An admittedly weak area of the report concerns its costings, which are notoriously hard to estimate, particularly for hypothetical systems. The estimates of savings accruing from avoidance of duplication at BLDSC – “at least £500,000 pa” (9.10) – seem to me grossly exaggerated. In any case, no estimate is made of the reduction in fill rate or speed of supply that might result from such “avoidance”. Against these “savings” and others in staff time as a result of improved electronic systems has to be set an estimated £250,000 pa that would be allocated to participating libraries to cover their increased costs.

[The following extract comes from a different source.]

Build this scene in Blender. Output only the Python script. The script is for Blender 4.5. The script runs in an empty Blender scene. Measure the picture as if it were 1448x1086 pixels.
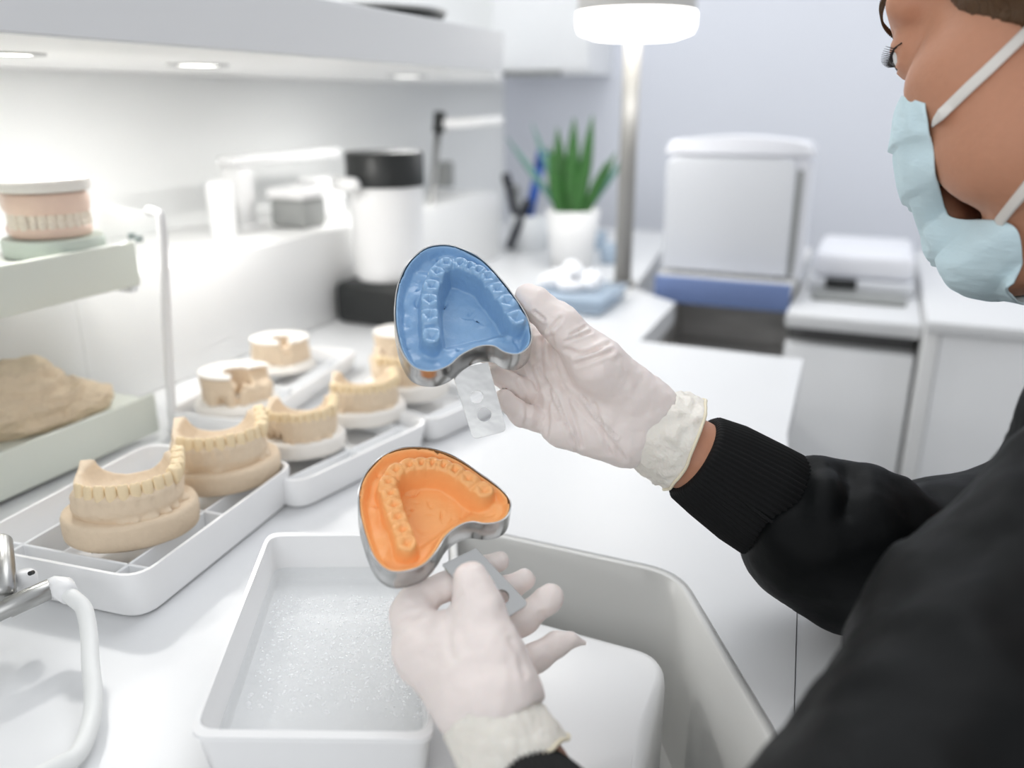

Paragraph 4.8 refers to “Table 4.2” when Table 4.3 is meant (it is actually a figure, not a table). At the risk of being pedantic, I cannot help railing against yet one more example of the absurd use (4.19) of “document delivery” for the supply of serial articles, in contrast to “monograph loans” – as if monographs were not also documents and were not also delivered. Please can we adopt a sensible terminology, perhaps on the lines I have recently suggested (Line, 2003b)?

The report, whatever its inadequacies, will not have been a waste of money and effort if it helps to convince doubters that radical change to the present document requesting and supply system in the UK would be not only unnecessary but very damaging. The few novel proposals are worth looking at.

References

Line, M.B. (1988), “Acquisition policies and practices: local, national and international”, in Henkes, V. (Ed.), The Eternal Triangle: Proceedings of the 2nd Annual Conference …, York, 1987, National Acquisitions Group, London, pp. 818.

Line, M.B. (2000), “Opinion paper: Is national planning for acquisitions and document supply still valid?”, Interlending & Document Supply, Vol. 28 No. 4, pp. 1924.

Line, M.B. (2003a), “The potential role of e‐books in remote document supply”, Interlending & Document Supply, Vol. 31 No. 3, pp. 1846.

Line, M.B. (2003b), “Opinion paper: A matter of terminology: from ILL and DD to RDS”, Interlending & Document Supply, Vol. 31 No. 2, pp. 1478.

Research Libraries Support Group (2003), Final Report, available at: www.rslg.ac.uk.